Data segment:
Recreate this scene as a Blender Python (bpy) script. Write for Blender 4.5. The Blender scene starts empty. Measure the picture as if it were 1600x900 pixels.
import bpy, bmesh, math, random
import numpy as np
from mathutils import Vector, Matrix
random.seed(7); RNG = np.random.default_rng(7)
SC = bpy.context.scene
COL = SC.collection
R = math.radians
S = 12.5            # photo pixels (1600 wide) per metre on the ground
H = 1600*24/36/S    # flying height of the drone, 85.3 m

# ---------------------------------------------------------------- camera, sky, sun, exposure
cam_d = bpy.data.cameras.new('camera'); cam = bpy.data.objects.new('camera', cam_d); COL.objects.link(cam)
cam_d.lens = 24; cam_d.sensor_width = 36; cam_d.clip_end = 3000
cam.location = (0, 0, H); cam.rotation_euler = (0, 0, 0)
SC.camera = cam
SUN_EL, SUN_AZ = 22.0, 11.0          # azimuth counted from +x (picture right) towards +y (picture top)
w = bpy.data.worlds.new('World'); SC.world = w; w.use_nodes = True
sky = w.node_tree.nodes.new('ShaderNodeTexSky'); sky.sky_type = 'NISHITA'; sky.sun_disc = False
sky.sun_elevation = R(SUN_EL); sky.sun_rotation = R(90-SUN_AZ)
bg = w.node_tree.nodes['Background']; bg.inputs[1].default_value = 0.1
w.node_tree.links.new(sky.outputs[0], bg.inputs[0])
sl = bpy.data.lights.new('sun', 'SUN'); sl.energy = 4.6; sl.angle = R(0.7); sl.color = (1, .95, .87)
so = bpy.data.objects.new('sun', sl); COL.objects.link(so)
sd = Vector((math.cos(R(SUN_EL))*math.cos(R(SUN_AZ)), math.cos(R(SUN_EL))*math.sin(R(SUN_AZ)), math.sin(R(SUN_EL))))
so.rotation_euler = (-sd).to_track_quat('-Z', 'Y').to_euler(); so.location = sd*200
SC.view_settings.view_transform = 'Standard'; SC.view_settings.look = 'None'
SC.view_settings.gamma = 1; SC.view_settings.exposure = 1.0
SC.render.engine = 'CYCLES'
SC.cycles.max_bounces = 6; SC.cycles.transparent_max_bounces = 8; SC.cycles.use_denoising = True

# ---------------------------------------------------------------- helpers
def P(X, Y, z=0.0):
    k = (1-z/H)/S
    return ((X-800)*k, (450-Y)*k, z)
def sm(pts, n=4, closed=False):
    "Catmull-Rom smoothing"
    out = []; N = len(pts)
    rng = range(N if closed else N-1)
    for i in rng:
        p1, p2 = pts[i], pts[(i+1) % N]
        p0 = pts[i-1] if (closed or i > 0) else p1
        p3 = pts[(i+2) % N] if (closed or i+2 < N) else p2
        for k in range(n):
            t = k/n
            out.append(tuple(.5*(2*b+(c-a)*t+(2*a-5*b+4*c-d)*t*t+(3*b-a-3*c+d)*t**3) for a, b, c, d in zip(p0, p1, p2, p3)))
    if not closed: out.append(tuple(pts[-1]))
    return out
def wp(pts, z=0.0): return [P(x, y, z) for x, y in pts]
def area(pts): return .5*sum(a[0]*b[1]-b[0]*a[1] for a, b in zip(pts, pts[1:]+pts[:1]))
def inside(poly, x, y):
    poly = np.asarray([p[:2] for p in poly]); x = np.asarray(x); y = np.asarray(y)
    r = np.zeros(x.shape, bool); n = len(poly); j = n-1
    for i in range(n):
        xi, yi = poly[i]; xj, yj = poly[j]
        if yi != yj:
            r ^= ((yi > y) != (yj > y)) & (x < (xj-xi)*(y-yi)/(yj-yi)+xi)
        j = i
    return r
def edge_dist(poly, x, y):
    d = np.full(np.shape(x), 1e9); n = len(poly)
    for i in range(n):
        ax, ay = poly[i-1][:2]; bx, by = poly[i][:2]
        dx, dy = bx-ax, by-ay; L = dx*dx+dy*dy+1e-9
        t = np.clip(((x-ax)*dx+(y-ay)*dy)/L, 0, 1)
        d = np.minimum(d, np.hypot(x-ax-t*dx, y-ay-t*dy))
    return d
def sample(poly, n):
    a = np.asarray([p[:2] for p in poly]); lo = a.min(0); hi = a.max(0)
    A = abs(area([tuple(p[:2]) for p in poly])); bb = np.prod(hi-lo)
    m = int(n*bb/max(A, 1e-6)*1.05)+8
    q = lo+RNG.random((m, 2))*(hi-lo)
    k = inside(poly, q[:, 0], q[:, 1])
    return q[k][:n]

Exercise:
Quote the listing word for word from its first line through the line in which "H = 1600*24/36/S" appears.

Solution to this problem:
Recreate this scene as a Blender Python (bpy) script. Write for Blender 4.5. The Blender scene starts empty. Measure the picture as if it were 1600x900 pixels.
import bpy, bmesh, math, random
import numpy as np
from mathutils import Vector, Matrix
random.seed(7); RNG = np.random.default_rng(7)
SC = bpy.context.scene
COL = SC.collection
R = math.radians
S = 12.5            # photo pixels (1600 wide) per metre on the ground
H = 1600*24/36/S    # flying height of the drone, 85.3 m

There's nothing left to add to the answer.